Ed è «questa ordinarietà che stupisce i ragazzi che vengono qui in pellegrinaggio», spiega don Luca Bertarelli, parroco di Pollone. Ogni anno in migliaia visitano Villa Ametis, quella fatta costruire dal nonno materno. All’ombra della grande sequoia si siedono, ascoltano e domandano. Stupiti dal rivedere, in quel giovane morto cento anni fa, i loro stessi dubbi, le fragilità e le forze, i sogni e le turbolenze. «Sono colpiti, soprattutto, dal rapporto con la famiglia, dal grande amore che Pier Giorgio nutriva per i genitori, nonostante le incomprensioni. Qui sono scorsi fiumi di lacrime sincere da parte di questi giovani che, nell’ascoltare e nel toccare con mano la vita di Frassati, hanno avuto l’opportunità di confrontarsi anche con sé stessi».

Al primo piano della grande villa di famiglia, portata da Torino, c’è la camera da letto dove Pier Giorgio è morto. Sul suo letto, decine di bigliettini di preghiera e di richieste di grazie. Ci sono i suoi oggetti, il piccone con il quale si arrampicava, i suoi libri, la sua pipa. C’è un piccolo altare, con i candelabri, accesi per la sua veglia funebre, che oggi ardono per la preghiera collettiva. E sembra di vederlo, Pier Giorgio, arrampicarsi sul campanile della parrocchia per suonare a festa le campane e annunciare, lui che lo aveva saputo tra i primi per via dell’incarico paterno, la fine della Prima guerra mondiale. Sembra di ascoltare il passo degli zoccoli di Parsifal, il suo cavallo nero, fermarsi davanti all’uscio della chiesetta per consentire al suo cavaliere di farsi il segno della croce. Oppure lo si immagina al santuario di Oropa, ai piedi della Madonna nera di cui tanto era devoto e che Giovanni Paolo II volle riprodurre nel Giardino Segreto delle Ville pontificie a Castel Gandolfo.

Nel piccolo cimitero di Pollone, prima di partire per l’Argentina, si era recato anche Mario Bergoglio, il padre di papa Francesco, che, vivendo vicino alla parrocchia della Crocetta, a Torino, lo aveva conosciuto e stimato. Nel 1990 la salma, in occasione della beatificazione, è stata traslata nel Duomo di Torino. Ma migliaia di giovani lo hanno potuto salutare durante il Giubileo di agosto quando è stato trasferito a Roma, a Santa Maria sopra Minerva, la bara deposta davanti alle spoglie di santa Caterina, di cui Pier Giorgio era grande estimatore. Un gesto di generosità della famiglia nei confronti di chi si era preparato alla canonizzazione del 3 agosto poi spostata a settembre.
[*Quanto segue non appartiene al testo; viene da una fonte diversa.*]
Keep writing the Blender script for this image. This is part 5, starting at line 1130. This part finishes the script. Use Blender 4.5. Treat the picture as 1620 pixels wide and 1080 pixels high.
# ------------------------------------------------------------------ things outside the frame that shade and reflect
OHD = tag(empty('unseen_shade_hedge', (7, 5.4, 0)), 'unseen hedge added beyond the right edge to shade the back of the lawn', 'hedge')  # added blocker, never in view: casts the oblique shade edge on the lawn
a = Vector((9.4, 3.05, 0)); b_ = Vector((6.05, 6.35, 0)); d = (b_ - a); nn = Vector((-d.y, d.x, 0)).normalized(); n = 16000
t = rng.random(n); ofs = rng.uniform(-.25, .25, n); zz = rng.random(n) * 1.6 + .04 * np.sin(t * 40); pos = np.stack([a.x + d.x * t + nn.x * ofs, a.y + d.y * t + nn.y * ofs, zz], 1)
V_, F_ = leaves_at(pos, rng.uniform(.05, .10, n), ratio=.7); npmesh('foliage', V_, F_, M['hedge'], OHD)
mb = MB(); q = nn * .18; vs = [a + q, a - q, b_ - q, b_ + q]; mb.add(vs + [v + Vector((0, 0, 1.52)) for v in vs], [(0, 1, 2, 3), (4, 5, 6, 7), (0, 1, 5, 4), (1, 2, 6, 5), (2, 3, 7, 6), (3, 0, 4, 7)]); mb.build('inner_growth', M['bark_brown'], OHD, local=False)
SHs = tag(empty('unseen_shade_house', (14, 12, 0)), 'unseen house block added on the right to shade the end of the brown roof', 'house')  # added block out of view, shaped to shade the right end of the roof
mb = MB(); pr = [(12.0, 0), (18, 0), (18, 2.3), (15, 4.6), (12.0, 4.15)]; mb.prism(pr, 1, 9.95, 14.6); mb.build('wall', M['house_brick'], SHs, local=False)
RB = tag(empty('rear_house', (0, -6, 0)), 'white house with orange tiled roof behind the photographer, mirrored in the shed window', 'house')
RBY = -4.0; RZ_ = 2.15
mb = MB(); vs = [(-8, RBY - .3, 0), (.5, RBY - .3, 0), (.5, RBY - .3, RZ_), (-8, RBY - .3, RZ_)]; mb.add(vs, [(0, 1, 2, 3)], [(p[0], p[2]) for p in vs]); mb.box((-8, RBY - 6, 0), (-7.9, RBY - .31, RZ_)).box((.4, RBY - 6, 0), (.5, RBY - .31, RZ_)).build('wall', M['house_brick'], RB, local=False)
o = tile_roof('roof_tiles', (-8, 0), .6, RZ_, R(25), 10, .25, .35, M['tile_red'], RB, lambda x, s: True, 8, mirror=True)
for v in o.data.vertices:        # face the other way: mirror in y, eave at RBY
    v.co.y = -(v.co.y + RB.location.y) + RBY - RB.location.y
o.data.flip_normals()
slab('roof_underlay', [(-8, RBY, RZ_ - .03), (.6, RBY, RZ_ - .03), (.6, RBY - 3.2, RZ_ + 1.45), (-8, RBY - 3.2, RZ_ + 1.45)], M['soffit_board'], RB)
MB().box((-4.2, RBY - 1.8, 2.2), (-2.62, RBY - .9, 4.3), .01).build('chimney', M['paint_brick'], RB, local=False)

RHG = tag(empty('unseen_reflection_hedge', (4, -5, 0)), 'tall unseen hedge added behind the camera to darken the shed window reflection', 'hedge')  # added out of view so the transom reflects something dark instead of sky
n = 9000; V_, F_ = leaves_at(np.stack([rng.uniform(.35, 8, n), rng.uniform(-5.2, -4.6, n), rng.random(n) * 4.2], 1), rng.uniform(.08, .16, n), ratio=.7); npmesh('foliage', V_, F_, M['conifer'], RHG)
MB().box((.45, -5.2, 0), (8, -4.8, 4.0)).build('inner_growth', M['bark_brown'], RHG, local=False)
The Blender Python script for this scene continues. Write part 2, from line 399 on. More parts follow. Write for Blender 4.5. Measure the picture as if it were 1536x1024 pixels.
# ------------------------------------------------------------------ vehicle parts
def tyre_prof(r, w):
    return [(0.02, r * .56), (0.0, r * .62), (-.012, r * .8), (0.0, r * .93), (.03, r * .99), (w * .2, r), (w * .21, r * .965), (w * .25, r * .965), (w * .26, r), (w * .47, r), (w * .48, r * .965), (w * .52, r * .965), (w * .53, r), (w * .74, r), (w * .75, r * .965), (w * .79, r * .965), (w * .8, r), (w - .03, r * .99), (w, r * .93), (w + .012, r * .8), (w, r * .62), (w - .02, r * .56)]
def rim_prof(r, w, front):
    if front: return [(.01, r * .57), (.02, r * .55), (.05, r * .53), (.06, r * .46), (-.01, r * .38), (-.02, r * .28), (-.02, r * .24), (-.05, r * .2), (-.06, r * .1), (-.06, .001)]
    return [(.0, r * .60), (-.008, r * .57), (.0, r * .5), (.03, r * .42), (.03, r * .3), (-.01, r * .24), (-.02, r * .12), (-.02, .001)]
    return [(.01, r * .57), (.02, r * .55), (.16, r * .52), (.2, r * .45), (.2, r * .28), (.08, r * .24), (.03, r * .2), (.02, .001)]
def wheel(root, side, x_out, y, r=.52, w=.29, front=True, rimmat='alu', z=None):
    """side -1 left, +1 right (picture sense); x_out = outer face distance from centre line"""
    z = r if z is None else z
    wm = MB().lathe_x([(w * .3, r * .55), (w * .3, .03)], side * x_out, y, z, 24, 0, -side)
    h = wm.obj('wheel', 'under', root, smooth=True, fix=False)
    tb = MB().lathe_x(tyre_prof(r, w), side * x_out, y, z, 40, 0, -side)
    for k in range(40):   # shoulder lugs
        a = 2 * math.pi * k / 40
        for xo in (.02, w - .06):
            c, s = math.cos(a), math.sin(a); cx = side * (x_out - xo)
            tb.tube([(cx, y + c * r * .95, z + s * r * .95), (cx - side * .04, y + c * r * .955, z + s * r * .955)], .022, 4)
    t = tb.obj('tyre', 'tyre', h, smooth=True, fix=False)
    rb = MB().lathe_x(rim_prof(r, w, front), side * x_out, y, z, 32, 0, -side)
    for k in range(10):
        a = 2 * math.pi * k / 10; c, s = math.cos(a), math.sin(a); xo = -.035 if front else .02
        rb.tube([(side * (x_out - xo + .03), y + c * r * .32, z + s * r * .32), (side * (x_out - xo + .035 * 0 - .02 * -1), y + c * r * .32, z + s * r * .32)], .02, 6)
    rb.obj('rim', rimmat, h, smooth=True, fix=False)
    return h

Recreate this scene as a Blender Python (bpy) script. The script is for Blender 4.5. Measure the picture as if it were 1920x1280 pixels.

«Tanti non potevano permettersi un altro biglietto per tornare adesso», spiega la nipote Wanda Gawronska, «e allora abbiamo pensato di portare Pier Giorgio a Roma per il Giubileo dei giovani». Chi ha potuto, invece, ha rimandato la partenza per essere qui, in piazza San Pietro, a rendere omaggio a un “coetaneo” che aveva scoperto il segreto della gioia vera, il radicamento in Cristo, e che – sottolinea Falciola – «muore nell’Anno Santo al quale si era preparato con cura. E per il quale scriveva un augurio valido anche oggi. Quello della pace come dono vero dell’anno giubilare».